**YOUR INSTRUCTIONS**: Return all of the data exactly, with nothing left out but the pictures.

********************

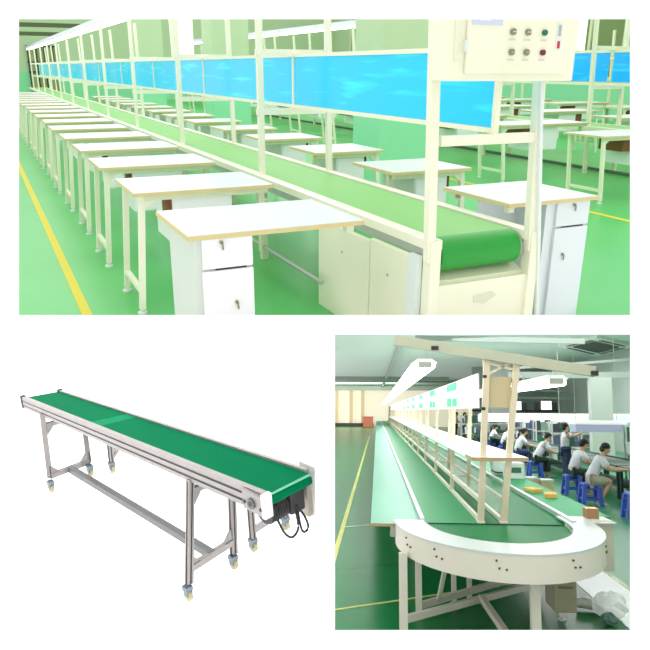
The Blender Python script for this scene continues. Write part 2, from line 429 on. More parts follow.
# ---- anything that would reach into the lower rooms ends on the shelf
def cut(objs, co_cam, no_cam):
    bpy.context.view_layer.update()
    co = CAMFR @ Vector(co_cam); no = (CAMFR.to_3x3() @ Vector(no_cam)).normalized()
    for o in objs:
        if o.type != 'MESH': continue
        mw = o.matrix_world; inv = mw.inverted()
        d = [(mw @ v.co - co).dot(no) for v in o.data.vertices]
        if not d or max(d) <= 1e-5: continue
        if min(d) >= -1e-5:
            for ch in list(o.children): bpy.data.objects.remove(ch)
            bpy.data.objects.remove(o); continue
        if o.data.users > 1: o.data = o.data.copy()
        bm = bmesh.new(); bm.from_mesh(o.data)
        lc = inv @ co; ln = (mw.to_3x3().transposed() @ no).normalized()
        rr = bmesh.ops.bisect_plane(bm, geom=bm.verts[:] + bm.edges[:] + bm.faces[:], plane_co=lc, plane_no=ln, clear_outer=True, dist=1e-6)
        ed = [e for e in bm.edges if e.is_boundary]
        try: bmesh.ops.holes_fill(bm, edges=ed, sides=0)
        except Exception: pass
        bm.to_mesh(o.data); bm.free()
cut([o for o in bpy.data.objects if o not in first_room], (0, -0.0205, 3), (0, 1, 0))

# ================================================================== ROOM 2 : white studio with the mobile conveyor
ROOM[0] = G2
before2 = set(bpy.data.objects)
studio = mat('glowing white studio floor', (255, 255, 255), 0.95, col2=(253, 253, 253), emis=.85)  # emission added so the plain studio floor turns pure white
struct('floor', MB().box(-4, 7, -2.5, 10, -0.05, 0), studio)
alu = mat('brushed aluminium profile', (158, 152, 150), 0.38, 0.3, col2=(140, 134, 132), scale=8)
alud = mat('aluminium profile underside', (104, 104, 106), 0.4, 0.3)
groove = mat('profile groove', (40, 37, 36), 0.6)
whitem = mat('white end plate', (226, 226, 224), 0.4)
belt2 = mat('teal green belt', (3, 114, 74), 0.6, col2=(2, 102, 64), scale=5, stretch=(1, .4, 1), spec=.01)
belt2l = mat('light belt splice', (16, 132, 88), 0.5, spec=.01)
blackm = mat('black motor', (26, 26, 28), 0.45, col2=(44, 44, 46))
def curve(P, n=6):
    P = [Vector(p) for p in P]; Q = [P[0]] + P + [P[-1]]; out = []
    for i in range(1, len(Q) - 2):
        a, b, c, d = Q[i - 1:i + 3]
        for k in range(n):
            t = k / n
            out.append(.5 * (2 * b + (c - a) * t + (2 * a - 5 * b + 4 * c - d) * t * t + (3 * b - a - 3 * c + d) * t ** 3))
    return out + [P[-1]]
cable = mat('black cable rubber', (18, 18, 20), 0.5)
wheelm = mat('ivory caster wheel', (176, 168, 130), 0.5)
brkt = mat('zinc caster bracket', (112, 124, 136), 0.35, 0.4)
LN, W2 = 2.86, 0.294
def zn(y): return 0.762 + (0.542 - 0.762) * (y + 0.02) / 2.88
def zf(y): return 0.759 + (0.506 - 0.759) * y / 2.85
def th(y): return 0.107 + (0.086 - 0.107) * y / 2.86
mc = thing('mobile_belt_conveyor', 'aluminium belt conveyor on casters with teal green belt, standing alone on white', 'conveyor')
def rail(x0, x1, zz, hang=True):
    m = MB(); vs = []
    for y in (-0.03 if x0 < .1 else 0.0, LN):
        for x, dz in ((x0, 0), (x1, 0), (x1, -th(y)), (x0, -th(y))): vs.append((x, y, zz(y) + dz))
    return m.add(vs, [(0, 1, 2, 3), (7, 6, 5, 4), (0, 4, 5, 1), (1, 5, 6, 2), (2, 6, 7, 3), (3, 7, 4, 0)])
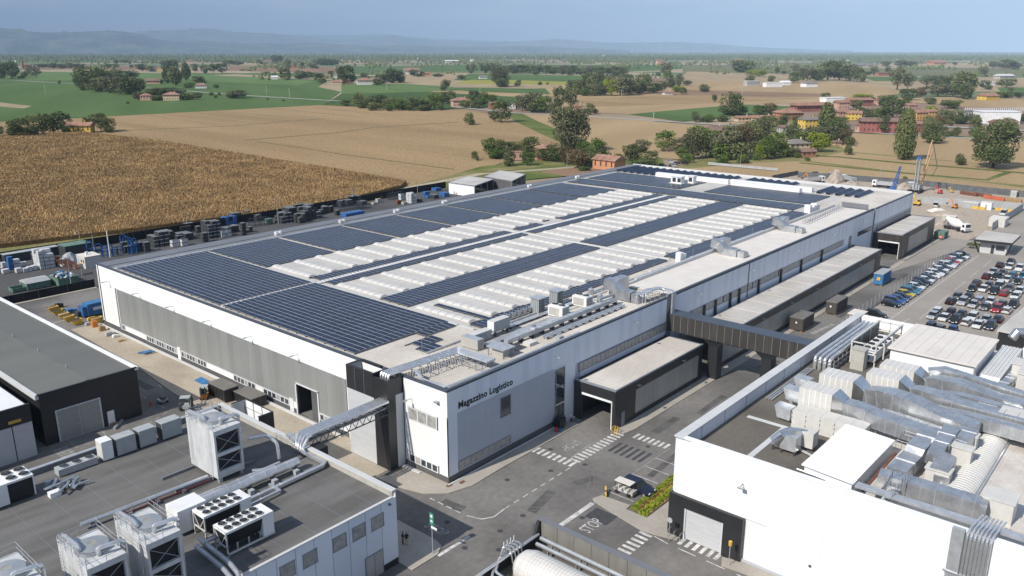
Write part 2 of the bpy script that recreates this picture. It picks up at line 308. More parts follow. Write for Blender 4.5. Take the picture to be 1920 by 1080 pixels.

********************

**FINAL ANSWER**:
The Blender Python script for this scene continues. Write part 2, from line 429 on. More parts follow.
# ---- anything that would reach into the lower rooms ends on the shelf
def cut(objs, co_cam, no_cam):
    bpy.context.view_layer.update()
    co = CAMFR @ Vector(co_cam); no = (CAMFR.to_3x3() @ Vector(no_cam)).normalized()
    for o in objs:
        if o.type != 'MESH': continue
        mw = o.matrix_world; inv = mw.inverted()
        d = [(mw @ v.co - co).dot(no) for v in o.data.vertices]
        if not d or max(d) <= 1e-5: continue
        if min(d) >= -1e-5:
            for ch in list(o.children): bpy.data.objects.remove(ch)
            bpy.data.objects.remove(o); continue
        if o.data.users > 1: o.data = o.data.copy()
        bm = bmesh.new(); bm.from_mesh(o.data)
        lc = inv @ co; ln = (mw.to_3x3().transposed() @ no).normalized()
        rr = bmesh.ops.bisect_plane(bm, geom=bm.verts[:] + bm.edges[:] + bm.faces[:], plane_co=lc, plane_no=ln, clear_outer=True, dist=1e-6)
        ed = [e for e in bm.edges if e.is_boundary]
        try: bmesh.ops.holes_fill(bm, edges=ed, sides=0)
        except Exception: pass
        bm.to_mesh(o.data); bm.free()
cut([o for o in bpy.data.objects if o not in first_room], (0, -0.0205, 3), (0, 1, 0))

# ================================================================== ROOM 2 : white studio with the mobile conveyor
ROOM[0] = G2
before2 = set(bpy.data.objects)
studio = mat('glowing white studio floor', (255, 255, 255), 0.95, col2=(253, 253, 253), emis=.85)  # emission added so the plain studio floor turns pure white
struct('floor', MB().box(-4, 7, -2.5, 10, -0.05, 0), studio)
alu = mat('brushed aluminium profile', (158, 152, 150), 0.38, 0.3, col2=(140, 134, 132), scale=8)
alud = mat('aluminium profile underside', (104, 104, 106), 0.4, 0.3)
groove = mat('profile groove', (40, 37, 36), 0.6)
whitem = mat('white end plate', (226, 226, 224), 0.4)
belt2 = mat('teal green belt', (3, 114, 74), 0.6, col2=(2, 102, 64), scale=5, stretch=(1, .4, 1), spec=.01)
belt2l = mat('light belt splice', (16, 132, 88), 0.5, spec=.01)
blackm = mat('black motor', (26, 26, 28), 0.45, col2=(44, 44, 46))
def curve(P, n=6):
    P = [Vector(p) for p in P]; Q = [P[0]] + P + [P[-1]]; out = []
    for i in range(1, len(Q) - 2):
        a, b, c, d = Q[i - 1:i + 3]
        for k in range(n):
            t = k / n
            out.append(.5 * (2 * b + (c - a) * t + (2 * a - 5 * b + 4 * c - d) * t * t + (3 * b - a - 3 * c + d) * t ** 3))
    return out + [P[-1]]
cable = mat('black cable rubber', (18, 18, 20), 0.5)
wheelm = mat('ivory caster wheel', (176, 168, 130), 0.5)
brkt = mat('zinc caster bracket', (112, 124, 136), 0.35, 0.4)
LN, W2 = 2.86, 0.294
def zn(y): return 0.762 + (0.542 - 0.762) * (y + 0.02) / 2.88
def zf(y): return 0.759 + (0.506 - 0.759) * y / 2.85
def th(y): return 0.107 + (0.086 - 0.107) * y / 2.86
mc = thing('mobile_belt_conveyor', 'aluminium belt conveyor on casters with teal green belt, standing alone on white', 'conveyor')
def rail(x0, x1, zz, hang=True):
    m = MB(); vs = []
    for y in (-0.03 if x0 < .1 else 0.0, LN):
        for x, dz in ((x0, 0), (x1, 0), (x1, -th(y)), (x0, -th(y))): vs.append((x, y, zz(y) + dz))
    return m.add(vs, [(0, 1, 2, 3), (7, 6, 5, 4), (0, 4, 5, 1), (1, 5, 6, 2), (2, 6, 7, 3), (3, 7, 4, 0)])
Write part 2 of the bpy script that recreates this picture. It picks up at line 308. More parts follow. Write for Blender 4.5. Take the picture to be 1920 by 1080 pixels.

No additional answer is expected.